Primeiro veio a imagem. Após algumas tentativas, o take definitivo: um longo travelling durante apenas uma noite percorrendo toda a extensão do Aterro. A filmagem ficou guardada por um tempo, como uma provocação, como um desejo incompleto ou interrompido. Até descobrirem Lota e suas cartas.

Usualmente associado ao paisagista Burle Marx ou ao urbanista Affonso Reidy, poucos sabem da existência de Lota, arquiteta idealizadora e articuladora da construção do Parque do Aterro do Flamengo.

Nessas cartas, destinadas, em sua maioria, à Carlos Lacerda, seu amigo e eventual governador do Rio de Janeiro, as palavras de Maria Carlota de Macedo Soares trazem detalhes sobre a construção do Parque do Flamengo; inquietudes em relação à burocracia e à demagogia política e uma defesa reiterada à necessidade de se construir espaços pensados, desde sua elaboração embrionária, para servir ao lazer, ao encontro e ao descanso de pessoas das camadas mais populares. 

Através de uma narrativa aparentemente simples, que mescla uma visualidade contemplativa a uma sonoridade epistolar, o filme estabelece diferentes camadas que vão sendo reveladas aos poucos. 

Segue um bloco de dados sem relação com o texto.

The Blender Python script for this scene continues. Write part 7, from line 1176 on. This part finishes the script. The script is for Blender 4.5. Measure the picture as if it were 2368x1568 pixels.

Não só faz um resgate dessa personagem feminina histórica de grande importância, como capta um retrato panorâmico da situação sociopolítica do Rio de Janeiro e do Brasil entre 1963 e 1967, época do início da ditadura militar. 

Leandra Leal interpreta Lota. Carrega em sua voz a potência de uma mulher elegante, afetuosa, teimosa e destemida. Com as nuances de suas pausas e a cadência do tom, a atriz traz tonalidades e empatia para essa personagem que só existe enquanto voz e palavra.

Mariana Ximenes encarna a única outra destinatária de suas cartas, Raquel de Queiroz, em uma resposta pontual e contundente.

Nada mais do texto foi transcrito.